Miner’s Alley two-person play features some truly fine acting
Normally it’d take years to get know two people as well as Adrian and Luke, but after sharing 90 minutes of their lives on stage in the Miner’s Alley production of “Lungs,” we have a very clear idea of who they are — and even what they might say next.
That’s because “Lungs” is a deep, deep dive into a relationship between two young people confronting some major crossroads in life, particularly in relation to the question of whether to reproduce. While that’s a big decision for any couple with the luxury to make it, Adrian and Luke are a particular species of millennials who tend to overthink things. In fact, they take every topic that crosses their paths and analyze it six ways from Sunday, extracting every ounce of possible meaning and ramification and beating the shit out of it until they’re both gasping for air, exhausted, apologetic and tied in knots.
It’s a treat to watch. Written by Duncan Macmillan and directed by Miner’s artistic director Len Matheo, “Lungs” has only two unnamed characters, a man and a woman played by Adrian Egolf and Luke Sorge (a married couple in real life). While baby-faced Adrian and scruffy Luke may look ill prepared to tackle the big mysteries of life, it turns out to be the thing they’re best at. Well, maybe not the solutions part of things, but when it comes to exploring something from all angles, they’re in a league of their own.
This is don’t-miss theater, the kind of show that’s all about words, facial expressions, hand gestures and fraught meaning all in service to a great script. There are no props, no set pieces apart from a few platforms and some scrawny dead trees along the upstage wall. There’s no intermission, scenes and time shifts are just alluded to with a few steps off and then back. It’s just acting — and damn fine acting at that. In what are surely dream roles for a pair of married thespians, “Lungs” gives Egolf and Sorge a wide-open canvas to explore a great many questions — ones that likely mirror those in their own lives.

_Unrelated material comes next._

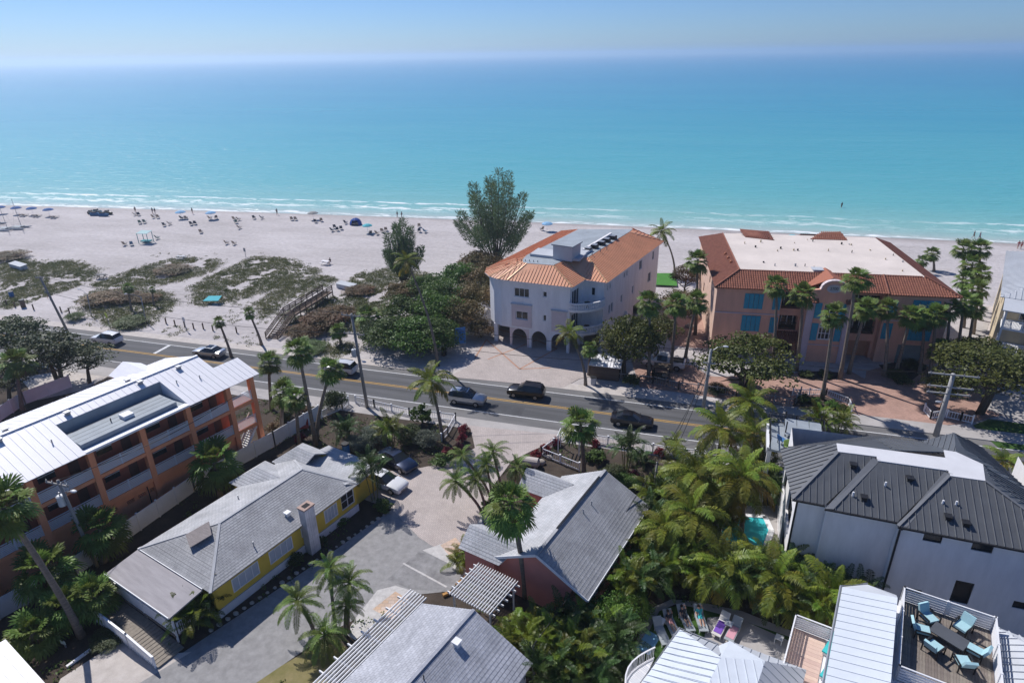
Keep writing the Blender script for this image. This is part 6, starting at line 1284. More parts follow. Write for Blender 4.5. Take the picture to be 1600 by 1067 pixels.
# --- broadleaf trees
DT = 'dark trees at the left edge'
tree('broadleaf_tree', 'dark spreading tree at the left edge above the motel', (-87.98, 57.41, 0), 5.2, 6.8, 'leaf_dark', DT, FLAT, trunks=2)
tree('broadleaf_tree', 'dark tree with purple-green crown between motel and road', (-77.14, 54.38, 0), 5.4, 7.2, 'leaf_dark', DT, FLAT, trunks=2)
tree('broadleaf_tree', 'dark tree reaching over the road edge behind the motel', (-73.77, 55.63, 0), 4.0, 5.6, 'leaf_dark', DT, CROWN)
tree('broadleaf_tree', 'low dark tree behind the palm at the left edge', (-79.54, 49.39, 0), 4.0, 5.0, 'leaf_dark', DT, CROWN)
OT = 'olive green trees by the road'
tree('broadleaf_tree', 'olive green tree beside the white building', (-7.09, 74.83, 0), 5.0, 7.0, 'leaf_olive', OT, FLAT, trunks=2, flat=1.6)
tree('broadleaf_tree', 'olive tree behind the pickup truck', (-4.40, 81.04, 0), 4.0, 6.5, 'leaf_olive', OT, CROWN)
tree('broadleaf_tree', 'wide spreading olive tree in front of the peach building', (7.10, 73.93, 0), 6.6, 6.6, 'leaf_olive', OT, FLAT, trunks=2, flat=1.3)
tree('broadleaf_tree', 'large dense olive tree beside the concrete power pole', (32.60, 75.74, 0), 6.4, 8.4, 'leaf_olive', OT, CROWN, trunks=2)
tree('broadleaf_tree', 'dark olive tree behind the large one near the tan house', (34.43, 83.47, 0), 4.6, 6.0, 'leaf_olive', OT, FLAT)
tree('broadleaf_tree', 'lower olive tree in front of the low fan palm', (28.80, 75.49, 0), 3.0, 4.6, 'leaf_olive', OT, CROWN)
tree('sea_grape_tree', 'reddish sea grape tree between the white and peach buildings', (-1.25, 104.92, 0), 2.8, 6.5, 'leaf_grape', None, CROWN)
tree('sea_grape_tree', 'brownish sea grape tree shading the court right of the white building', (-1.81, 90.80, 0), 4.4, 6.5, 'leaf_grape', None, CROWN)
HG = 'dense hedge trees left of the white building'
for p, r, h, m, lab in (
 ((-39.75, 75.22, 0), 4.6, 4.0, 'leaf', 'front left clump of the dense green hedge'), ((-35.85, 74.66, 0), 4.8, 4.6, 'leaf_bright', 'bright front clump of the dense green hedge'), ((-33.83, 75.62, 0), 4.2, 4.4, 'leaf', 'front clump of the hedge beside the blue sign'),
 ((-40.74, 82.19, 0), 4.6, 4.6, 'leaf', 'middle left clump of the dense green hedge'), ((-36.47, 83.27, 0), 4.8, 5.2, 'leaf_bright', 'bright middle clump of the dense green hedge'), ((-32.54, 83.00, 0), 3.8, 4.6, 'leaf_grape', 'rust-flecked clump nearest the forecourt'),
 ((-37.48, 89.84, 0), 4.4, 5.0, 'leaf', 'upper green clump of the dense hedge'), ((-33.48, 90.27, 0), 4.0, 4.8, 'leaf_grape', 'rust-brown sea grape clump beside the rounded wall'), ((-34.97, 99.17, 0), 4.4, 4.8, 'leaf_grape', 'rust-brown sea grape clump behind the white building corner'),
 ((-39.02, 100.55, 0), 4.0, 4.6, 'leaf_bright', 'bright green clump below the tall casuarina'), ((-36.84, 108.40, 0), 4.4, 4.4, 'leaf_grape', 'rust-brown sea grape clump under the casuarina'), ((-43.30, 95.13, 0), 3.8, 4.0, 'leaf', 'back left clump of the dense green hedge'), ((-40.09, 111.59, 0), 3.6, 3.6, 'leaf_grape', 'farthest rust-brown sea grape clump towards the beach'), ((-29.12, 81.90, 0), 2.2, 2.6, 'leaf_grape', 'small rust-brown clump at the forecourt edge'), ((-42.82, 76.73, 0), 3.2, 3.0, 'leaf_dark', 'dark clump at the left end of the hedge'), ((-47.10, 93.54, 0), 3.4, 3.0, 'leaf_grape', 'low brown clump at the foot of the leaning dry palm')):
    shrub('hedge_shrub', lab, p, r * 1.1, h * 1.25, m, HG)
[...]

When we meet the couple, they’re in an IKEA and Luke drops what amounts to a thermonuclear bomb into the middle of a mundane search for some umlaut-ed piece of furniture. As we’ll soon come to find out, Adrian is not the kind of woman to take “Hey, howzabout we have a baby?” with anything resembling calm. There’s the carbon footprint to consider, for starters (“ten thousand tons of CO2!”), not to mention the disaster a pregnancy will visit upon her body. She’d have to give up smoking, of course, and then what about X, Y, Z and issues one through a thousand? Macmillan gives Egolf a lot to work with, and the actress seems to savor every word. While it may at first look like Luke’s main job will be just to keep up with the Adrian show, this character has plenty of depth as well.
It’s not unusual, when watching a play with only two actors, to come down on one side or the other. “Lungs” is cleverly crafted so that the pendulum swings back and forth between the two, so that just when I thought I was firmly planted in Team Luke, Adrian would swing me back over to her side. Not only are their stories equally compelling, Egolf and Sorge are so well matched as actors that we’re happy to take turns as they hand the baton of indecision back and forth.

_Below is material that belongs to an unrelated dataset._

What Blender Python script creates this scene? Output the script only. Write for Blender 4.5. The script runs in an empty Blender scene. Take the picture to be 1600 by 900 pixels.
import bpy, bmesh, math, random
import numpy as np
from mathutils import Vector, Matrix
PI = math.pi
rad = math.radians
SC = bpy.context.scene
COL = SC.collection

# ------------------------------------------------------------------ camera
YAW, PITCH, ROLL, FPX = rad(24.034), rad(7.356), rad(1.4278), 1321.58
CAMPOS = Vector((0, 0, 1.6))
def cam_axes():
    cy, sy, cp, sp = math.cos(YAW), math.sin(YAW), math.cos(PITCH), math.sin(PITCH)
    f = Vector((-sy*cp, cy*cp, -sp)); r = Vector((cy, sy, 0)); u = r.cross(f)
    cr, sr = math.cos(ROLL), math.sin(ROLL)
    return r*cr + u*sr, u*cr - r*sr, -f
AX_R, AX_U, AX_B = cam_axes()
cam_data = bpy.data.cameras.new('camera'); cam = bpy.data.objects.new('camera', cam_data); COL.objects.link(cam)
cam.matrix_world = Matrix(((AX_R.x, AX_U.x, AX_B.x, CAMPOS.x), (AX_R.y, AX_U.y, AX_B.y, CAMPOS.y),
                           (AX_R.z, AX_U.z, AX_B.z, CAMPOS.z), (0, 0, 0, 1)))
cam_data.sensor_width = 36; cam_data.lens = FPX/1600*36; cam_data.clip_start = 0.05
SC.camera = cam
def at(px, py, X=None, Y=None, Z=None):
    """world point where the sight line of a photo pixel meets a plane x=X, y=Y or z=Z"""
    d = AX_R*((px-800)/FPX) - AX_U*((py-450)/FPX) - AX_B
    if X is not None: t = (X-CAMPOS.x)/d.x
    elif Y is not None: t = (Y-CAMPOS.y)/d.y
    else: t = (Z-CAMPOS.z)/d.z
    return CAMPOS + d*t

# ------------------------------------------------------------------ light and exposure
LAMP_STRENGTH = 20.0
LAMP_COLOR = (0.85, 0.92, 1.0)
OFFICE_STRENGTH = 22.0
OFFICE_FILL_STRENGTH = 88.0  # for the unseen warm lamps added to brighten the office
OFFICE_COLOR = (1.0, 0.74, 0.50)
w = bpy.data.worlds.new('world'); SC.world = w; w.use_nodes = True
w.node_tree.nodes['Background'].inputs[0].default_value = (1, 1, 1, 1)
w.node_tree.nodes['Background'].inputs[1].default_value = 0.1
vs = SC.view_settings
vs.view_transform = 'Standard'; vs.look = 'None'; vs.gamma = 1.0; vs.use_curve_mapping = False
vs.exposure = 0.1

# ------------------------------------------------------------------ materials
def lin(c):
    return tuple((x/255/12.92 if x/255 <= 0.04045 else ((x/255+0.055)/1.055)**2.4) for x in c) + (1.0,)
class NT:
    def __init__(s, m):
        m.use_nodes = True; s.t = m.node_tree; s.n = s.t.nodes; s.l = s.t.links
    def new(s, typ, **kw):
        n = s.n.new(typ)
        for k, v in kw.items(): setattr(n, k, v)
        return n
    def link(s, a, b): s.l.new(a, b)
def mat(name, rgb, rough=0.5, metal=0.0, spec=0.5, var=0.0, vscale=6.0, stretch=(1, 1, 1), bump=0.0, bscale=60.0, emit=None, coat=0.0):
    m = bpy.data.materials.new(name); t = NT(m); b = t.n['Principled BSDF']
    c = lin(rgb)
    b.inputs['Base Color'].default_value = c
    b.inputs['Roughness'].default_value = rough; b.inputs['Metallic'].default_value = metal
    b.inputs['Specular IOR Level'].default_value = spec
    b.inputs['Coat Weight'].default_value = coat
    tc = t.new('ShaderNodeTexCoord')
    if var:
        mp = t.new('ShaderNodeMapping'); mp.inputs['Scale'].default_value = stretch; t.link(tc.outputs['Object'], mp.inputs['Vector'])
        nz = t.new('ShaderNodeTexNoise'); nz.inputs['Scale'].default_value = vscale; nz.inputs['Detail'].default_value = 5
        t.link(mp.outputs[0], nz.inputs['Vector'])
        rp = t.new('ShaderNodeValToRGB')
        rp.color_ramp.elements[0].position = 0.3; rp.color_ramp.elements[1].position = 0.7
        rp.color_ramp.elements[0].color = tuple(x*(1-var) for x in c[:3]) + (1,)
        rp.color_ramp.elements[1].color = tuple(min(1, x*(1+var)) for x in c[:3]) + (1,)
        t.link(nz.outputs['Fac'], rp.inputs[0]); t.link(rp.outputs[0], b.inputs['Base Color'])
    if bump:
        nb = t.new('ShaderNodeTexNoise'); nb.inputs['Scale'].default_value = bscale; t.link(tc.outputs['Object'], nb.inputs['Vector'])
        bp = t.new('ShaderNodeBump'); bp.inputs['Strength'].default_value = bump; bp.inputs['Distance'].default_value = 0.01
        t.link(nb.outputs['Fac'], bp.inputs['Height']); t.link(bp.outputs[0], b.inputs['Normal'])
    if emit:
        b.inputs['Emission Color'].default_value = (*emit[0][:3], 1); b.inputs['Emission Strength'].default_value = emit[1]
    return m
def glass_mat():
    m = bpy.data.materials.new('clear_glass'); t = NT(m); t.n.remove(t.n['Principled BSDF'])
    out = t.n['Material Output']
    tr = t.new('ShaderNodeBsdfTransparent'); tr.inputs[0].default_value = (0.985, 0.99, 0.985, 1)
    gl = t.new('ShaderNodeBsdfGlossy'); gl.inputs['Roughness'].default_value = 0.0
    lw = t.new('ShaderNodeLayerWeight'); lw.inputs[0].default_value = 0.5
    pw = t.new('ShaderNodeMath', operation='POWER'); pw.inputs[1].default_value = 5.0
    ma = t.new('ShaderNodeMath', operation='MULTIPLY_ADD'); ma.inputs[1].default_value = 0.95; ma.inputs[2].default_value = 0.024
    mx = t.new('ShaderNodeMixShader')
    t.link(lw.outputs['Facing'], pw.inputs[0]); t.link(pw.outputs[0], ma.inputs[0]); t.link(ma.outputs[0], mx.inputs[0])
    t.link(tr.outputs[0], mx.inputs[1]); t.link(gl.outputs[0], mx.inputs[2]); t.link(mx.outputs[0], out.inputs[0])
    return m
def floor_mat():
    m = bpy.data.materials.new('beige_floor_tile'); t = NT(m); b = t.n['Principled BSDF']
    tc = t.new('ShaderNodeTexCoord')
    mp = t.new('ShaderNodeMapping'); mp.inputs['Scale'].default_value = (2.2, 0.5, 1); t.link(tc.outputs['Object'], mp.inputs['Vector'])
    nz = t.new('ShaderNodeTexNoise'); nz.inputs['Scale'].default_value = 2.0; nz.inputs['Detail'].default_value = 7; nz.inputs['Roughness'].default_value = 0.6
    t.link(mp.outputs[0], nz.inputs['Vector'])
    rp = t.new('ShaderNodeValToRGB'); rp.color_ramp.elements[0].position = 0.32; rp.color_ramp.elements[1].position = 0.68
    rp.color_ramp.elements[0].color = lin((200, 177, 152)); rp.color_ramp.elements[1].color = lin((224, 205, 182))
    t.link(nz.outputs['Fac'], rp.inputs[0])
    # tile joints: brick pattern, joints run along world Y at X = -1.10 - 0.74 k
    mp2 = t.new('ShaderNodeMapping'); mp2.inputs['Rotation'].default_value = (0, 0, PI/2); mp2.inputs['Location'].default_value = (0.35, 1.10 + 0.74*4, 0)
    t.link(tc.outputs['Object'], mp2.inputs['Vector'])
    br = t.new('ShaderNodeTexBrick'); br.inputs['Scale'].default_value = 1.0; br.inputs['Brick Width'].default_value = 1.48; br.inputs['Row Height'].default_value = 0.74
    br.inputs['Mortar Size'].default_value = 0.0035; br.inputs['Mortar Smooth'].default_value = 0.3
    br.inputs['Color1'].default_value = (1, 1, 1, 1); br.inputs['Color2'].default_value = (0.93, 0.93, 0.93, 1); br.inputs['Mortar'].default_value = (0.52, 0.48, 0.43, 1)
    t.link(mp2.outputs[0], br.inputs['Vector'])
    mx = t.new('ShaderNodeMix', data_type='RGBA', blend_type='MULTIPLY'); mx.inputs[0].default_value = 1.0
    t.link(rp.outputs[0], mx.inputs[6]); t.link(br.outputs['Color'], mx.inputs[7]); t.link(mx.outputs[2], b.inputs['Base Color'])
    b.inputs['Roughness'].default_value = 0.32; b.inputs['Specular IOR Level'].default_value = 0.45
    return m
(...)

It’s hard to overstate how much the director’s hand influences this show. So much of stage acting is dealing with props, blocking, and just the general guard rails the artificial construction of a play often relies upon. With “Lungs,” Matteo has none of that business to fall back on, so everything in the world of the play beyond the words themselves must be drawn out of thin air. Matteo had a decision to make about how realistic all of this had to be, and the first test comes when the couple gets in their car in the IKEA parking lot. Before long, they’re standing outside the car, perhaps on the hood or even walking around the back seat. With this, Matteo frees up the actors to work around suggestions of where things might be, rather than exerting energy trying to perfectly navigate the imaginary set — energy more usefully applied to delivery of the lines.
And those lines! Macmillan’s script is a potpourri of millennial anxiety, a torrent of words that tell us exactly who these characters are — more by telling than showing. Even so, the two actors do a fantastic job working up their surroundings in our mind’s eye, while their body language and proximity to one another speaks volumes. It’s a relationship based on conflict, but one that, we imagine, will nevertheless go the distance.
At its heart, “Lungs” is a love story, but one that reflects much more accurately what real relationships look like with a happily-ever-after that may not thrill romantics. For Adrian Egolf and Luke Sorge, I’d have to imagine these are roles of a lifetime. As a married couple in theater, they may never get a chance to perform in so intimate a show. For audiences, it’s a rare opportunity to see two actors at the top of their game in a play that seems ideally suited to each of them.